A premissa de uma simples quebra de amizade faz parecer estranho o alvoroço que o projeto vem causando no Cinema, mas não demora para justificar tamanha comoção. O que McDonagh faz aqui é utilizá-la como ponto de partida para discussões mais profundas. À primeira vista, salta aos olhos e neurônios do público um estudo sobre os efeitos da rejeição em Pádraic, que claramente depende da aprovação das outras pessoas da ilha: a simples ideia de que ele possa ser chato lhe apavora, por exemplo. Quando Colm o rejeita, ele se volta para a irmã Siobhán (Condon), que tenta manter o mínimo de racionalidade no meio da situação, além de precisar lidar com suas próprias questões pessoais.
Há também relances de uma amizade com Dominic (Keoghan), um jovem que possui um relacionamento conturbado com o pai (Gary Lydon, de O Guarda) e é visto pelos moradores da ilha como um pateta beberrão desprovido de tato social. Dominic, ao qual o ator adiciona um senso trágico melancólico em sua interpretação, não é, contudo, a única companhia do protagonista, pois a dócil jumenta Jenny está sempre ao seu redor. Dessa forma, Os Banshees de Inisherin se assemelha a uma narrativa de outsiders dentro de um microcosmo social, mas recusa a categorizar-se como tal, visto que nada é tratado em tons maniqueístas e unidimensionais na obra.
Colm, o amigo que se distancia deliberadamente de Pádraic, em nenhum momento é vilanizado pelas suas escolhas. O longa, na verdade, opta pelo caminho contrário ao expor suas motivações nessa tomada de decisão de forma a nos fazer entender seu ponto de vista. Seu apreço pela solitude e a oportunidade que ela lhe dá para se dedicar mais a sua paixão pela Música é realçado, bem como a maneira que a petulância de Pádraic, às vezes, acaba sendo um pouco invasiva.
Essa escolha reflete a própria natureza do longa de McDonagh, que é indiscutivelmente complexa e livre de reducionismos. O roteiro, escrito pelo próprio cineasta, faz questão de evoluir em direção a linhas cada vez mais absurdas, tensas e até mesmo perturbadoras, nunca colocando o espectador na expectativa de algo confortável.
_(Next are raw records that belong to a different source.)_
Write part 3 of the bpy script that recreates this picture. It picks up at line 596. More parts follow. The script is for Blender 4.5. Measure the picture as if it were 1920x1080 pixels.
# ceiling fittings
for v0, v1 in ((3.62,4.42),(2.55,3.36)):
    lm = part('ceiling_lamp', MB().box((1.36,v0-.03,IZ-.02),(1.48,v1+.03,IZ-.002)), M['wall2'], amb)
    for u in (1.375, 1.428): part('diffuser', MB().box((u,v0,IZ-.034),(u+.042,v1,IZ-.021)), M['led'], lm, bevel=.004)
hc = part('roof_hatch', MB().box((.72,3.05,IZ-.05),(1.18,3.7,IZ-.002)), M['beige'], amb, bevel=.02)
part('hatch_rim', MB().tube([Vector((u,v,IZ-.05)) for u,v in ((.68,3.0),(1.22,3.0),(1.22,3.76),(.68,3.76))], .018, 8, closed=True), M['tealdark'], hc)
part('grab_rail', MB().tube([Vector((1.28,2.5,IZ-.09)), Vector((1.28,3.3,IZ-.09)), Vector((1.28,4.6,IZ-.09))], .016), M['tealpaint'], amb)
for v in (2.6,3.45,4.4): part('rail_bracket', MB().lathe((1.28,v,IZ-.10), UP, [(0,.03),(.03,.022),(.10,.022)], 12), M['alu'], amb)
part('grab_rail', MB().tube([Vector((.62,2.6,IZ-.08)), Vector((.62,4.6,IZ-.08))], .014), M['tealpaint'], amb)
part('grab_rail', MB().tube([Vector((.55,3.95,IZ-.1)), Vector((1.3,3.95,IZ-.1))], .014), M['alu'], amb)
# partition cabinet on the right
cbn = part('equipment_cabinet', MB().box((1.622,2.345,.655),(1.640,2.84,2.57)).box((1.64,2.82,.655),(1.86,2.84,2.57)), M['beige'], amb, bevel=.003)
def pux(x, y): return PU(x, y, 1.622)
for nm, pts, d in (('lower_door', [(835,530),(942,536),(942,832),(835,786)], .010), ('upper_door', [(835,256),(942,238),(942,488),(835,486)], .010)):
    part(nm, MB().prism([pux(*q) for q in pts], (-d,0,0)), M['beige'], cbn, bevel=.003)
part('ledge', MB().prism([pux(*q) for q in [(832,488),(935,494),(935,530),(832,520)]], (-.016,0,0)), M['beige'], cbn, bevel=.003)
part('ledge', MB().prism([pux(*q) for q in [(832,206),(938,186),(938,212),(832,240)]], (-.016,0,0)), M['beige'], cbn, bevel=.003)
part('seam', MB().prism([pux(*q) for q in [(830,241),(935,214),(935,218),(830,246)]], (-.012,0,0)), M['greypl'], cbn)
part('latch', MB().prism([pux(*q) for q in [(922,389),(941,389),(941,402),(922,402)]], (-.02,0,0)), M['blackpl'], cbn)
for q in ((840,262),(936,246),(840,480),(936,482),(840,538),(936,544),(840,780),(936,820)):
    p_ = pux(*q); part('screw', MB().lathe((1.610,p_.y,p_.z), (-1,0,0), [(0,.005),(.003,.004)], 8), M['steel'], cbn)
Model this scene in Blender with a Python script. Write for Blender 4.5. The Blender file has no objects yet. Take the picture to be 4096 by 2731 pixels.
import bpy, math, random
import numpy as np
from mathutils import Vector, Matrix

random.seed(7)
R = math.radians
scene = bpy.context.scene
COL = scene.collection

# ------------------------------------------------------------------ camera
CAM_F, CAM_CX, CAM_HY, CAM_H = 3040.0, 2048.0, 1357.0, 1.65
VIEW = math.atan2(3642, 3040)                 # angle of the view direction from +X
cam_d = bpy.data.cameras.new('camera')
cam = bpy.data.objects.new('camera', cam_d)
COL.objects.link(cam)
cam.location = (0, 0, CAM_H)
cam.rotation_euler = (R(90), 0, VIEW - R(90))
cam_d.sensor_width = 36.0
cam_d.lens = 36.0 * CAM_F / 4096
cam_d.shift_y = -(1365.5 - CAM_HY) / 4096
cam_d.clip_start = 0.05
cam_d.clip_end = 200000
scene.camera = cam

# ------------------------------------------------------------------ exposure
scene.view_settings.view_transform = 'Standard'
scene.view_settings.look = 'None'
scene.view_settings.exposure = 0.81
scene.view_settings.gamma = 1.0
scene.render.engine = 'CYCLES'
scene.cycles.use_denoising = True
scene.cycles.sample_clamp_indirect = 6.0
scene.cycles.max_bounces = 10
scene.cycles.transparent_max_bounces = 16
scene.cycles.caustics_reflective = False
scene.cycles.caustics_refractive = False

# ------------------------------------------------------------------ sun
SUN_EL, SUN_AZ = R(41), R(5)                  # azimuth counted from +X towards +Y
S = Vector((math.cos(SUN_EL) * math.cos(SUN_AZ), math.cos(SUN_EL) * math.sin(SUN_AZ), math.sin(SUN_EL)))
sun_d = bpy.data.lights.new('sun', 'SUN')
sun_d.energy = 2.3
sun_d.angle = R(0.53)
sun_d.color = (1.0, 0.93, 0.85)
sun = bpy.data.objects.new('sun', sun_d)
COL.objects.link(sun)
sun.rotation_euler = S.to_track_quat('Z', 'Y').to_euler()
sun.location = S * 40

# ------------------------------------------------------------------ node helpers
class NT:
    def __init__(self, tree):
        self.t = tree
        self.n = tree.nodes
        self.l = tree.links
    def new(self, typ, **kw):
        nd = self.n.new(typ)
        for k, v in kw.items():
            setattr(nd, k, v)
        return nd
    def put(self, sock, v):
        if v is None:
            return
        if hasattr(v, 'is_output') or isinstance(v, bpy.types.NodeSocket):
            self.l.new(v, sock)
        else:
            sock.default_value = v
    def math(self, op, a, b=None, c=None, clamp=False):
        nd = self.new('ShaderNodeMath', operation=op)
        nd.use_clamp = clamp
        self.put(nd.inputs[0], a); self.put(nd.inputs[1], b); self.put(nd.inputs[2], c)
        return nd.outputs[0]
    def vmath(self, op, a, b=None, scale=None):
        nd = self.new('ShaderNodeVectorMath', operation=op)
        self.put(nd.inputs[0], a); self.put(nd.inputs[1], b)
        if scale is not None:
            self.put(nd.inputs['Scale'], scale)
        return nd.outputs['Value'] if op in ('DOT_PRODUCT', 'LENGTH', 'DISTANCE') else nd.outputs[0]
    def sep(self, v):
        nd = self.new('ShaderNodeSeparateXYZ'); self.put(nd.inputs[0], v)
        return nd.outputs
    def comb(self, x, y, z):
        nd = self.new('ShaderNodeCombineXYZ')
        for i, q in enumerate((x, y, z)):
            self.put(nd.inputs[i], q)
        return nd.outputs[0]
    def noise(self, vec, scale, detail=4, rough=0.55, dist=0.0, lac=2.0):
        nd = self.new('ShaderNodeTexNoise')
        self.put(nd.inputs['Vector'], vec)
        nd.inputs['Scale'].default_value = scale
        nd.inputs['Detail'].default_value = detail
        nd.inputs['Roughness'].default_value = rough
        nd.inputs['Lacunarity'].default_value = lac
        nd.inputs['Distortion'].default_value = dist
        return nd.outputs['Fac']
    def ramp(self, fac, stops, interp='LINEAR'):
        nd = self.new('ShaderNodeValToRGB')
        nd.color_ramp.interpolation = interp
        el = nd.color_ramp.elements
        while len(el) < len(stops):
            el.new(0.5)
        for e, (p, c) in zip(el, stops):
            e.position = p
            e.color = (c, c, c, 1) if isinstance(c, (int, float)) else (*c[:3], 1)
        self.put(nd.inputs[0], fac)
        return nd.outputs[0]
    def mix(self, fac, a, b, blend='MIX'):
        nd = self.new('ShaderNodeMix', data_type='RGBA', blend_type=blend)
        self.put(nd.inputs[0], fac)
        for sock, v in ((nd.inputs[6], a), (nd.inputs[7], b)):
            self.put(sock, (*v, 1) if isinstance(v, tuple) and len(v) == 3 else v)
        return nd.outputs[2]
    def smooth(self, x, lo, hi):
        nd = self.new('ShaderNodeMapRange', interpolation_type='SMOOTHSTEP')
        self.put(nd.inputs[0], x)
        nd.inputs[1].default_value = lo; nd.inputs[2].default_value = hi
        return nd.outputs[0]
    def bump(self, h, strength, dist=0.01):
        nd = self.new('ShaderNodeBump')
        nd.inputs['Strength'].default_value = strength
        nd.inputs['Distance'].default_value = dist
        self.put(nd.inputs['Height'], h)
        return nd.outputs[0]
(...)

Curiosamente, o próprio uso do banshee no título é um indicativo disso, visto que a natureza dessa criatura na mitologia irlandesa se dá como um presságio da morte, conforme representado pela figura enigmática da Sra. McCormick (Sheila Flitton, de O Homem do Norte).
Além do campo alegórico e subtextual, o longa também chama atenção pelos seus méritos técnicos. A cinematografia de Ben Davis (Capitã Marvel), por exemplo, captura perfeitamente as locações pitorescas que dão vida a Inisherin, bem como estabelece interessantes metáforas visuais para a situação dos protagonistas, várias vezes enquadrados olhando um para o outro através de um elemento divisório, como uma janela. Enquanto isso, brilham em conjunto a montagem ríspida e crua de Mikkel E.G. Nielsen (O Som do Silêncio) e a trilha sonora levemente fabulesca de Carter Burwell (Carol), ambas reconhecidas com a lembrança da Academia em suas respectivas categorias.
Ainda assim, o elemento central de Os Banshees de Inisherin é justamente o desempenho de seus protagonistas. Colin Farrell, vencedor do Globo de Ouro e indicado ao Oscar pela primeira vez pelo papel, possui uma candura que facilmente desperta a pena do espectador, mesmo com o roteiro querendo o levar cada vez mais perto de um colapso emocional. Já Brendan Gleeson impressiona pela franqueza dilacerante que traz a seu personagem, daquelas que rasgam a alma e a ferem com uma naturalidade quase sociopata. Quando o filme coloca os dois para contracenarem juntos, o resultado é ouro interpretativo, culminando em momentos memoráveis, como os últimos minutos.
Ao final, o espectador presencia a imagem dos dois homens olhando para o horizonte em frente a praia, uma das cenas mais fortes da campanha de marketing do filme. Eles estão próximos fisicamente, mas apenas em tese. O que se passou em suas vidas até chegarem naquele ponto, as formas como um influenciou o outro e os desdobramentos tortuosos de uma simples ruptura de amizade que os levou até ali, estão nas entrelinhas do que os distancia. No desfecho, esses são os verdadeiros Banshees de Inisherin: tão próximos, mas, ao mesmo tempo, tão distantes e incapazes de voltarem a ser o que eram antes de todos os conflitos; afinal, não há nem a mínima chance de voltar atrás depois de tudo o que aconteceu.